- Problem to work on: Output every line below exactly.

════════

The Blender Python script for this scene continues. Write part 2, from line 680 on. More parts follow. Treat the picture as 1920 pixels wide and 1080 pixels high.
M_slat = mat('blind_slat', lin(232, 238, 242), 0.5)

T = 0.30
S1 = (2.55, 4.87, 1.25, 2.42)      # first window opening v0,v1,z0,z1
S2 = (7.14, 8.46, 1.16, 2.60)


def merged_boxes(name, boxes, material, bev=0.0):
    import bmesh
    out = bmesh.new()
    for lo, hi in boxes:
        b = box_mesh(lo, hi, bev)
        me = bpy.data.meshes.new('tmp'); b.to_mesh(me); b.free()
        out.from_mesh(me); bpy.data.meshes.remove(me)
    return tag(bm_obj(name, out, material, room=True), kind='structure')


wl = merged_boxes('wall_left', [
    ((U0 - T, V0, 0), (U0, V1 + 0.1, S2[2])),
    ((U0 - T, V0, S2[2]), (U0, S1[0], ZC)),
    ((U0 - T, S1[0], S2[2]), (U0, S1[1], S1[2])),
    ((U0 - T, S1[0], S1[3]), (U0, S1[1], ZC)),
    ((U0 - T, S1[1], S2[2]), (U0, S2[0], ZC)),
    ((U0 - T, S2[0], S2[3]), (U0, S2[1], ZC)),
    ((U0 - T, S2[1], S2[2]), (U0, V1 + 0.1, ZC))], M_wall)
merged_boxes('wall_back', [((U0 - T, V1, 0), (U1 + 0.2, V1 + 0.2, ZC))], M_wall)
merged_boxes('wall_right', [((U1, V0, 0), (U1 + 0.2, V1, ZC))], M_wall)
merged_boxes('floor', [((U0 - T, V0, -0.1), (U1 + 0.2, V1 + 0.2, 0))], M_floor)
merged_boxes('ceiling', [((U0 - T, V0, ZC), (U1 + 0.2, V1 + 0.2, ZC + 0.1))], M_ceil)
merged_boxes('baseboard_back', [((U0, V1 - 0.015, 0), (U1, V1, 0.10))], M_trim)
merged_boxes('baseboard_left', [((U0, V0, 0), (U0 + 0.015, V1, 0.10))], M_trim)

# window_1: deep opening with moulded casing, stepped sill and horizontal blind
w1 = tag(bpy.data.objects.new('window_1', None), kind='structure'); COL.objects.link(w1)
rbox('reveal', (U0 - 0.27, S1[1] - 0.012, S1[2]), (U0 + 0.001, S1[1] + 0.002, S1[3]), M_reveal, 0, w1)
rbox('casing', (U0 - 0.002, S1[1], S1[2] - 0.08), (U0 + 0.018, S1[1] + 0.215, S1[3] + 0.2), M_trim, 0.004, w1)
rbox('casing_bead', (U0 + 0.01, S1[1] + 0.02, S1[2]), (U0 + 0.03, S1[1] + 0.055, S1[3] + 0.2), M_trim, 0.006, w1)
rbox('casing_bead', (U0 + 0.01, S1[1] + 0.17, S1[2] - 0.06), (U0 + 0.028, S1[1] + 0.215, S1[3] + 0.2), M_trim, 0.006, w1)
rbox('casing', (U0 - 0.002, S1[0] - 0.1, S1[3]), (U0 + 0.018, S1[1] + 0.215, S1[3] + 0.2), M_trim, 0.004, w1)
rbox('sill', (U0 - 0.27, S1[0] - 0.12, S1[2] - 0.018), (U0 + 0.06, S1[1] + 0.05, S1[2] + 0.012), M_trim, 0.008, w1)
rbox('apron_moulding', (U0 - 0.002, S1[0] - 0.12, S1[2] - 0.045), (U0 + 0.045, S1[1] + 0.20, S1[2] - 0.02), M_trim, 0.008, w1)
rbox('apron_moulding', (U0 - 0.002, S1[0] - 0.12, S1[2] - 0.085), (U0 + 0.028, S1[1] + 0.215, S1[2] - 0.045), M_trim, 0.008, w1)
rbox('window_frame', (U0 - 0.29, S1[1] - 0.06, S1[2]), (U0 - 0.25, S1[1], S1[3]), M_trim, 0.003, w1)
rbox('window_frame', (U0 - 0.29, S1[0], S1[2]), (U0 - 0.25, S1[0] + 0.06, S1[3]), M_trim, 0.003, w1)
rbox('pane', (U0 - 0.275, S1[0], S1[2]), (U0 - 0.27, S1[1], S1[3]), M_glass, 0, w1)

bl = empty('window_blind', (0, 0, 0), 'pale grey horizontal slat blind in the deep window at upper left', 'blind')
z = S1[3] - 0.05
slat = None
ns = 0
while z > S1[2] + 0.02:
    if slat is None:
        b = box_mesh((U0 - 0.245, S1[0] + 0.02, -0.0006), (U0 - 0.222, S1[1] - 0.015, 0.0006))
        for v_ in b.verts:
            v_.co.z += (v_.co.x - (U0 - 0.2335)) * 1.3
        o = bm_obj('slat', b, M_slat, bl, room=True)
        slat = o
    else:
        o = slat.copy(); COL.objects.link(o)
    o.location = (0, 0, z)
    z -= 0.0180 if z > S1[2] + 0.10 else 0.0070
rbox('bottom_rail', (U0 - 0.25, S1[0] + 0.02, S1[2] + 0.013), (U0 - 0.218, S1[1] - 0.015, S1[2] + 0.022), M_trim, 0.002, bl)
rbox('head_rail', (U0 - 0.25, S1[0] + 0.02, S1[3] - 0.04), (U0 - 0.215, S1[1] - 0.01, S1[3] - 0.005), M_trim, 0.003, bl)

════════

- Task output:
The Blender Python script for this scene continues. Write part 2, from line 680 on. More parts follow. Treat the picture as 1920 pixels wide and 1080 pixels high.
M_slat = mat('blind_slat', lin(232, 238, 242), 0.5)

T = 0.30
S1 = (2.55, 4.87, 1.25, 2.42)      # first window opening v0,v1,z0,z1
S2 = (7.14, 8.46, 1.16, 2.60)


def merged_boxes(name, boxes, material, bev=0.0):
    import bmesh
    out = bmesh.new()
    for lo, hi in boxes:
        b = box_mesh(lo, hi, bev)
        me = bpy.data.meshes.new('tmp'); b.to_mesh(me); b.free()
        out.from_mesh(me); bpy.data.meshes.remove(me)
    return tag(bm_obj(name, out, material, room=True), kind='structure')


wl = merged_boxes('wall_left', [
    ((U0 - T, V0, 0), (U0, V1 + 0.1, S2[2])),
    ((U0 - T, V0, S2[2]), (U0, S1[0], ZC)),
    ((U0 - T, S1[0], S2[2]), (U0, S1[1], S1[2])),
    ((U0 - T, S1[0], S1[3]), (U0, S1[1], ZC)),
    ((U0 - T, S1[1], S2[2]), (U0, S2[0], ZC)),
    ((U0 - T, S2[0], S2[3]), (U0, S2[1], ZC)),
    ((U0 - T, S2[1], S2[2]), (U0, V1 + 0.1, ZC))], M_wall)
merged_boxes('wall_back', [((U0 - T, V1, 0), (U1 + 0.2, V1 + 0.2, ZC))], M_wall)
merged_boxes('wall_right', [((U1, V0, 0), (U1 + 0.2, V1, ZC))], M_wall)
merged_boxes('floor', [((U0 - T, V0, -0.1), (U1 + 0.2, V1 + 0.2, 0))], M_floor)
merged_boxes('ceiling', [((U0 - T, V0, ZC), (U1 + 0.2, V1 + 0.2, ZC + 0.1))], M_ceil)
merged_boxes('baseboard_back', [((U0, V1 - 0.015, 0), (U1, V1, 0.10))], M_trim)
merged_boxes('baseboard_left', [((U0, V0, 0), (U0 + 0.015, V1, 0.10))], M_trim)

# window_1: deep opening with moulded casing, stepped sill and horizontal blind
w1 = tag(bpy.data.objects.new('window_1', None), kind='structure'); COL.objects.link(w1)
rbox('reveal', (U0 - 0.27, S1[1] - 0.012, S1[2]), (U0 + 0.001, S1[1] + 0.002, S1[3]), M_reveal, 0, w1)
rbox('casing', (U0 - 0.002, S1[1], S1[2] - 0.08), (U0 + 0.018, S1[1] + 0.215, S1[3] + 0.2), M_trim, 0.004, w1)
rbox('casing_bead', (U0 + 0.01, S1[1] + 0.02, S1[2]), (U0 + 0.03, S1[1] + 0.055, S1[3] + 0.2), M_trim, 0.006, w1)
rbox('casing_bead', (U0 + 0.01, S1[1] + 0.17, S1[2] - 0.06), (U0 + 0.028, S1[1] + 0.215, S1[3] + 0.2), M_trim, 0.006, w1)
rbox('casing', (U0 - 0.002, S1[0] - 0.1, S1[3]), (U0 + 0.018, S1[1] + 0.215, S1[3] + 0.2), M_trim, 0.004, w1)
rbox('sill', (U0 - 0.27, S1[0] - 0.12, S1[2] - 0.018), (U0 + 0.06, S1[1] + 0.05, S1[2] + 0.012), M_trim, 0.008, w1)
rbox('apron_moulding', (U0 - 0.002, S1[0] - 0.12, S1[2] - 0.045), (U0 + 0.045, S1[1] + 0.20, S1[2] - 0.02), M_trim, 0.008, w1)
rbox('apron_moulding', (U0 - 0.002, S1[0] - 0.12, S1[2] - 0.085), (U0 + 0.028, S1[1] + 0.215, S1[2] - 0.045), M_trim, 0.008, w1)
rbox('window_frame', (U0 - 0.29, S1[1] - 0.06, S1[2]), (U0 - 0.25, S1[1], S1[3]), M_trim, 0.003, w1)
rbox('window_frame', (U0 - 0.29, S1[0], S1[2]), (U0 - 0.25, S1[0] + 0.06, S1[3]), M_trim, 0.003, w1)
rbox('pane', (U0 - 0.275, S1[0], S1[2]), (U0 - 0.27, S1[1], S1[3]), M_glass, 0, w1)

bl = empty('window_blind', (0, 0, 0), 'pale grey horizontal slat blind in the deep window at upper left', 'blind')
z = S1[3] - 0.05
slat = None
ns = 0
while z > S1[2] + 0.02:
    if slat is None:
        b = box_mesh((U0 - 0.245, S1[0] + 0.02, -0.0006), (U0 - 0.222, S1[1] - 0.015, 0.0006))
        for v_ in b.verts:
            v_.co.z += (v_.co.x - (U0 - 0.2335)) * 1.3
        o = bm_obj('slat', b, M_slat, bl, room=True)
        slat = o
    else:
        o = slat.copy(); COL.objects.link(o)
    o.location = (0, 0, z)
    z -= 0.0180 if z > S1[2] + 0.10 else 0.0070
rbox('bottom_rail', (U0 - 0.25, S1[0] + 0.02, S1[2] + 0.013), (U0 - 0.218, S1[1] - 0.015, S1[2] + 0.022), M_trim, 0.002, bl)
rbox('head_rail', (U0 - 0.25, S1[0] + 0.02, S1[3] - 0.04), (U0 - 0.215, S1[1] - 0.01, S1[3] - 0.005), M_trim, 0.003, bl)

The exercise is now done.